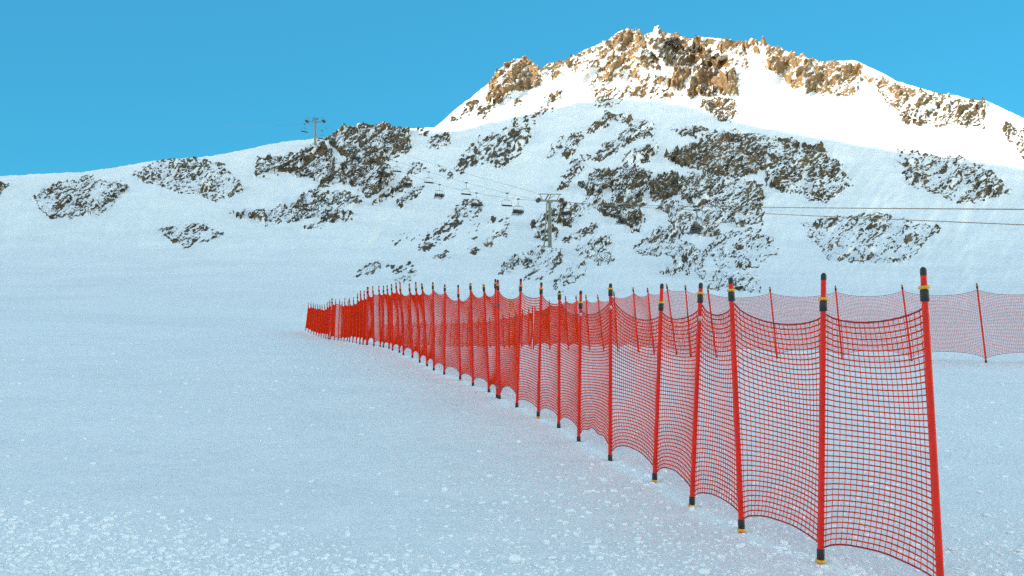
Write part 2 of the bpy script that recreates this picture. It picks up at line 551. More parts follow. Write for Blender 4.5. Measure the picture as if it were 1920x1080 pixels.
# ------------------------------------------------------------------ mountain
SKY = np.array([(-2600, 120), (-1500, 250), (-700, 300), (-300, 318), (0, 330), (160, 322), (300, 300), (400, 292), (480, 276), (540, 264), (570, 262), (600, 259), (616, 257), (624, 250), (632, 244), (650, 239),
                (675, 237), (700, 236), (720, 237), (745, 239), (765, 241), (790, 240), (815, 238), (830, 226), (845, 213), (860, 200),
                (880, 184), (900, 169), (915, 157), (925, 146), (935, 135), (945, 125), (957, 116), (968, 110), (978, 109), (988, 112), (998, 119),
                (1006, 128), (1014, 131), (1022, 124), (1030, 118), (1045, 117), (1060, 113), (1075, 105), (1090, 97), (1110, 89), (1130, 81), (1145, 72),
                (1158, 61), (1168, 57), (1178, 55), (1190, 58), (1198, 62), (1205, 67), (1213, 64), (1222, 60), (1235, 58), (1250, 60), (1262, 63),
                (1275, 66), (1290, 71), (1310, 71), (1325, 70), (1340, 72), (1380, 80), (1430, 78), (1480, 98), (1540, 118), (1600, 112), (1680, 150), (1760, 176), (1850, 190), (1920, 222),
                (2100, 250), (2500, 240), (3200, 180), (4600, 150)], float)
RNG = np.array([(40, 885), (57, 860), (120, 770), (180, 690), (240, 600), (275, 540), (345, 455), (400, 390), (465, 320), (510, 245), (560, 165), (600, 120), (645, 86), (690, 80)], float)


def skyline(px):
    return np.interp(px, SKY[:, 0], SKY[:, 1])


def range_at(py):
    return np.interp(py, RNG[:, 0], RNG[:, 1])


# rock patches seen on the face: polygon, density 0-1, coarse 0-1 (share of large blocks)
PATCH = [
    ([(916, 166), (926, 146), (945, 124), (968, 108), (988, 110), (1006, 128), (1012, 150), (1003, 164), (966, 168), (950, 172), (955, 182), (936, 194), (915, 196), (911, 182)], .85, .8),
    ([(863, 200), (884, 184), (896, 190), (890, 205), (868, 218)], .4, .3), ([(846, 222), (866, 212), (870, 220), (852, 232)], .35, .2),
    ([(892, 205), (912, 196), (922, 205), (905, 222), (895, 220)], .3, .2),
    ([(1022, 122), (1052, 114), (1052, 140), (1036, 147), (1026, 138)], .65, .4), ([(1008, 128), (1028, 122), (1030, 136), (1010, 138)], .7, .4),
    ([(1058, 117), (1078, 103), (1100, 92), (1130, 80), (1155, 64), (1160, 95), (1148, 108), (1130, 128), (1108, 128), (1092, 136), (1078, 138), (1068, 124)], .5, .45),
    ([(1155, 64), (1178, 54), (1200, 62), (1204, 80), (1214, 98), (1206, 104), (1180, 100), (1165, 98), (1148, 96)], .88, .8),
    ([(1150, 98), (1204, 102), (1212, 118), (1202, 134), (1196, 140), (1166, 148), (1140, 158), (1112, 160), (1110, 150), (1124, 132), (1134, 118)], .62, .55),
    ([(1206, 104), (1222, 104), (1232, 116), (1232, 122), (1216, 122)], .85, .6), ([(1208, 122), (1230, 122), (1238, 130), (1215, 130)], .6, .4),
    ([(1213, 68), (1240, 60), (1246, 80), (1236, 98), (1220, 92)], .72, .5),
    ([(1248, 60), (1262, 62), (1287, 70), (1296, 80), (1276, 88), (1264, 82), (1250, 76)], .6, .4),
    ([(1244, 84), (1258, 82), (1278, 90), (1280, 100), (1310, 110), (1340, 118), (1345, 140), (1300, 124), (1262, 126), (1238, 110), (1240, 94)], .97, .6),
    ([(1290, 92), (1310, 74), (1345, 72), (1420, 82), (1420, 100), (1345, 98), (1300, 100)], .68, .5),
    ([(1310, 104), (1345, 106), (1400, 110), (1400, 130), (1345, 124)], .8, .5),
    ([(1256, 150), (1264, 134), (1276, 125), (1304, 124), (1302, 140), (1284, 150), (1278, 164), (1258, 168), (1252, 160)], .92, .9),
    ([(1288, 170), (1302, 146), (1306, 128), (1320, 122), (1345, 136), (1380, 140), (1380, 180), (1345, 172), (1330, 176), (1312, 184), (1290, 182)], .93, .9),
    ([(1318, 188), (1345, 180), (1380, 190), (1380, 225), (1345, 222), (1330, 212), (1318, 200)], .7, .5),
    ([(1112, 168), (1130, 164), (1165, 172), (1184, 178), (1172, 186), (1150, 196), (1136, 206), (1120, 200), (1118, 186)], .68, .12),
    ([(1176, 160), (1230, 165), (1275, 180), (1250, 186), (1200, 182), (1180, 178)], .4, .05),
    ([(1184, 140), (1250, 142), (1256, 158), (1220, 162), (1186, 158)], .3, .2),
    ([(1022, 190), (1036, 172), (1052, 168), (1050, 180), (1030, 198)], .6, .4), ([(963, 192), (972, 186), (978, 192), (966, 200)], .85, .5),
    ([(1000, 212), (1032, 203), (1032, 210), (1004, 220)], .45, .1), ([(958, 230), (985, 214), (1010, 212), (1000, 224), (972, 234)], .35, .1),
    ([(938, 244), (952, 236), (972, 238), (960, 248)], .6, .2), ([(940, 172), (955, 174), (957, 184), (940, 184)], .7, .4),
    # shaded middle
    ([(942, 240), (975, 236), (1000, 230), (990, 258), (968, 292), (944, 312), (902, 306), (858, 320), (860, 302), (880, 275), (908, 254)], .36, .15),
    ([(1026, 290), (1040, 268), (1056, 256), (1050, 276), (1034, 294)], .6, .2), ([(1056, 288), (1066, 258), (1086, 244), (1090, 256), (1080, 280), (1062, 298)], .5, .15),
    ([(1100, 246), (1122, 232), (1140, 211), (1162, 216), (1186, 224), (1180, 232), (1146, 224), (1128, 236), (1108, 250)], .72, .3),
    ([(1105, 296), (1126, 276), (1150, 262), (1178, 236), (1214, 226), (1234, 238), (1228, 258), (1196, 258), (1172, 270), (1150, 286), (1122, 302)], .62, .25),
    ([(1045, 357), (1056, 326), (1080, 300), (1106, 290), (1100, 306), (1080, 330), (1064, 350)], .55, .3),
    ([(1144, 322), (1166, 298), (1196, 278), (1226, 268), (1240, 276), (1222, 294), (1190, 308), (1168, 330)], .6, .25),
    ([(1252, 240), (1285, 238), (1320, 240), (1345, 246), (1420, 250), (1420, 270), (1345, 262), (1290, 254)], .6, .3),
    ([(1246, 298), (1262, 286), (1298, 272), (1345, 252), (1430, 256), (1460, 300), (1400, 330), (1345, 330), (1300, 318), (1270, 308)], .84, .85),
    ([(1090, 348), (1106, 328), (1128, 320), (1152, 318), (1150, 346), (1130, 360), (1104, 366)], .88, .8),
    ([(1152, 322), (1180, 314), (1222, 322), (1218, 348), (1202, 368), (1212, 384), (1188, 390), (1152, 376), (1150, 350)], .82, .7),
    ([(1218, 352), (1236, 332), (1262, 320), (1284, 338), (1278, 356), (1258, 372), (1236, 376), (1222, 370)], .90, 1.0),
    ([(1280, 330), (1345, 330), (1430, 350), (1430, 420), (1345, 418), (1310, 398), (1290, 380), (1280, 372)], .80, .6),
    ([(1226, 374), (1262, 374), (1290, 390), (1310, 408), (1345, 418), (1345, 444), (1310, 436), (1282, 440), (1262, 426), (1248, 398), (1230, 388)], .78, .5),
    ([(1118, 388), (1140, 378), (1190, 386), (1206, 406), (1200, 432), (1190, 438), (1176, 424), (1156, 412), (1128, 400)], .88, .75),
    ([(1076, 384), (1112, 366), (1128, 372), (1110, 392), (1080, 402)], .72, .5), ([(1040, 400), (1060, 384), (1080, 392), (1074, 420), (1056, 424), (1040, 414)], .85, .6),
    ([(996, 428), (1010, 412), (1030, 396), (1060, 382), (1066, 394), (1040, 410), (1022, 424)], .72, .5), ([(1006, 448), (1012, 432), (1030, 428), (1050, 436), (1040, 446), (1014, 452)], .72, .5),
    ([(1060, 454), (1072, 442), (1098, 430), (1118, 420), (1118, 432), (1096, 442), (1078, 452)], .88, .7),
    ([(1078, 468), (1100, 462), (1116, 446), (1130, 444), (1146, 442), (1150, 452), (1130, 460), (1140, 478), (1150, 488), (1120, 492), (1098, 482)], .72, .45),
    ([(1185, 470), (1212, 450), (1236, 428), (1262, 430), (1276, 452), (1302, 460), (1322, 478), (1312, 506), (1285, 515), (1266, 500), (1268, 482), (1240, 474), (1206, 480)], .82, .55),
    ([(1345, 440), (1420, 430), (1460, 470), (1420, 500), (1345, 500), (1325, 470)], .6, .5),
    ([(1240, 516), (1256, 506), (1272, 508), (1262, 518)], .6, .3), ([(1305, 514), (1345, 510), (1420, 516), (1420, 545), (1330, 535)], .72, .5),
    ([(1038, 540), (1052, 514), (1076, 498), (1098, 492), (1096, 510), (1080, 528), (1060, 530), (1050, 548)], .56, .4),
    ([(938, 514), (946, 496), (964, 484), (970, 492), (956, 508)], .88, .7), ([(978, 494), (990, 484), (1000, 486), (992, 496)], .75, .5),
    ([(960, 488), (990, 476), (1018, 464), (1046, 466), (1056, 478), (1046, 494), (1020, 502), (990, 500)], .52, .3), ([(980, 524), (1010, 500), (1040, 494), (1032, 516), (1000, 526)], .45, .3),
    # boulder fields on the open slope
    ([(834, 406), (852, 392), (874, 376), (904, 378), (906, 392), (880, 404), (850, 410)], .5, .1),
    ([(782, 466), (800, 440), (826, 418), (856, 410), (868, 420), (846, 446), (820, 466), (796, 472)], .26, .05),
    ([(700, 470), (760, 440), (790, 436), (784, 452), (730, 466)], .13, .0), ([(870, 400), (960, 410), (950, 440), (880, 450)], .09, .05),
    ([(668, 518), (680, 502), (700, 492), (724, 488), (716, 504), (690, 516)], .42, .15), ([(720, 500), (770, 490), (775, 505), (730, 512)], .2, .05),
    ([(738, 524), (744, 514), (772, 508), (778, 520), (756, 530)], .5, .1), ([(810, 488), (824, 478), (846, 474), (842, 484)], .5, .2),
    ([(908, 460), (920, 448), (932, 446), (922, 460)], .6, .3), ([(934, 450), (942, 432), (952, 424), (950, 446)], .55, .3), ([(880, 464), (900, 462), (890, 478), (878, 476)], .3, .2),
    # left knoll
    ([(622, 262), (632, 246), (650, 238), (700, 235), (748, 237), (764, 252), (768, 276), (756, 290), (735, 300), (704, 305), (662, 302), (640, 290), (628, 276)], .80, .75),
    ([(560, 290), (574, 278), (596, 268), (618, 284), (622, 300), (618, 322), (600, 332), (574, 330), (540, 322), (480, 330), (480, 300), (530, 296)], .82, .7),
    ([(580, 334), (600, 318), (630, 316), (644, 304), (700, 304), (726, 316), (738, 334), (722, 346), (690, 350), (664, 346), (640, 344), (606, 344)], .88, .7),
    ([(674, 352), (690, 342), (716, 346), (712, 358), (690, 364)], .93, .7), ([(698, 380), (720, 360), (742, 350), (764, 330), (773, 340), (770, 348), (752, 356), (720, 372)], .8, .5),
    ([(742, 382), (760, 366), (776, 356), (792, 352), (786, 362), (770, 374), (752, 384)], .7, .4),
    ([(540, 392), (560, 378), (580, 366), (620, 364), (660, 362), (680, 370), (670, 384), (640, 380), (610, 386), (580, 392)], .78, .55), ([(578, 358), (600, 346), (618, 350), (596, 362)], .6, .3),
    ([(440, 400), (520, 392), (570, 396), (612, 388), (622, 392), (596, 404), (570, 412), (500, 420)], .8, .5), ([(594, 418), (608, 402), (634, 394), (660, 400), (644, 412), (616, 416)], .62, .6),
    ([(612, 262), (618, 254), (632, 254), (632, 264)], .95, .7),
    ([(572, 425), (606, 425), (608, 429), (572, 430)], .5, .1),
    ([(800, 266), (812, 256), (842, 250), (840, 266), (816, 278), (804, 278)], .5, .3), ([(776, 252), (790, 242), (806, 244), (800, 254)], .35, .1),
    ([(762, 322), (772, 306), (790, 304), (794, 314), (776, 326)], .45, .15), ([(820, 320), (824, 312), (832, 312), (830, 322)], .5, .2), ([(836, 334), (842, 326), (852, 328), (846, 336)], .5, .2),
    # beyond the photograph's edges
    ([(250, 330), (300, 300), (360, 296), (420, 310), (460, 360), (400, 372), (320, 356)], .66, .5), ([(60, 370), (160, 330), (240, 350), (200, 400), (100, 410)], .6, .5),
    ([(300, 430), (380, 420), (420, 440), (340, 460)], .5, .4), ([(-200, 360), (-40, 330), (20, 350), (-60, 420)], .6, .5),
    ([(1430, 78), (1500, 104), (1560, 118), (1620, 130), (1600, 180), (1500, 170), (1440, 130)], .78, .7), ([(1620, 140), (1740, 178), (1850, 195), (1840, 240), (1700, 230)], .7, .6),
    ([(1420, 250), (1540, 280), (1600, 340), (1540, 380), (1440, 350)], .76, .7), ([(1500, 420), (1640, 400), (1760, 430), (1700, 490), (1560, 490)], .6, .5),
    ([(1680, 280), (1820, 300), (1900, 360), (1800, 380), (1700, 340)], .66, .5), ([(1880, 240), (2100, 255), (2300, 300), (2200, 400), (1950, 350)], .66, .6),
]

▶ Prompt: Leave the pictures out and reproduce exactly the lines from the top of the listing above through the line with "return np.interp(py, RNG[:, 0], RNG[:, 1])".

▶ Exercise answer:
Write part 2 of the bpy script that recreates this picture. It picks up at line 551. More parts follow. Write for Blender 4.5. Measure the picture as if it were 1920x1080 pixels.
# ------------------------------------------------------------------ mountain
SKY = np.array([(-2600, 120), (-1500, 250), (-700, 300), (-300, 318), (0, 330), (160, 322), (300, 300), (400, 292), (480, 276), (540, 264), (570, 262), (600, 259), (616, 257), (624, 250), (632, 244), (650, 239),
                (675, 237), (700, 236), (720, 237), (745, 239), (765, 241), (790, 240), (815, 238), (830, 226), (845, 213), (860, 200),
                (880, 184), (900, 169), (915, 157), (925, 146), (935, 135), (945, 125), (957, 116), (968, 110), (978, 109), (988, 112), (998, 119),
                (1006, 128), (1014, 131), (1022, 124), (1030, 118), (1045, 117), (1060, 113), (1075, 105), (1090, 97), (1110, 89), (1130, 81), (1145, 72),
                (1158, 61), (1168, 57), (1178, 55), (1190, 58), (1198, 62), (1205, 67), (1213, 64), (1222, 60), (1235, 58), (1250, 60), (1262, 63),
                (1275, 66), (1290, 71), (1310, 71), (1325, 70), (1340, 72), (1380, 80), (1430, 78), (1480, 98), (1540, 118), (1600, 112), (1680, 150), (1760, 176), (1850, 190), (1920, 222),
                (2100, 250), (2500, 240), (3200, 180), (4600, 150)], float)
RNG = np.array([(40, 885), (57, 860), (120, 770), (180, 690), (240, 600), (275, 540), (345, 455), (400, 390), (465, 320), (510, 245), (560, 165), (600, 120), (645, 86), (690, 80)], float)


def skyline(px):
    return np.interp(px, SKY[:, 0], SKY[:, 1])


def range_at(py):
    return np.interp(py, RNG[:, 0], RNG[:, 1])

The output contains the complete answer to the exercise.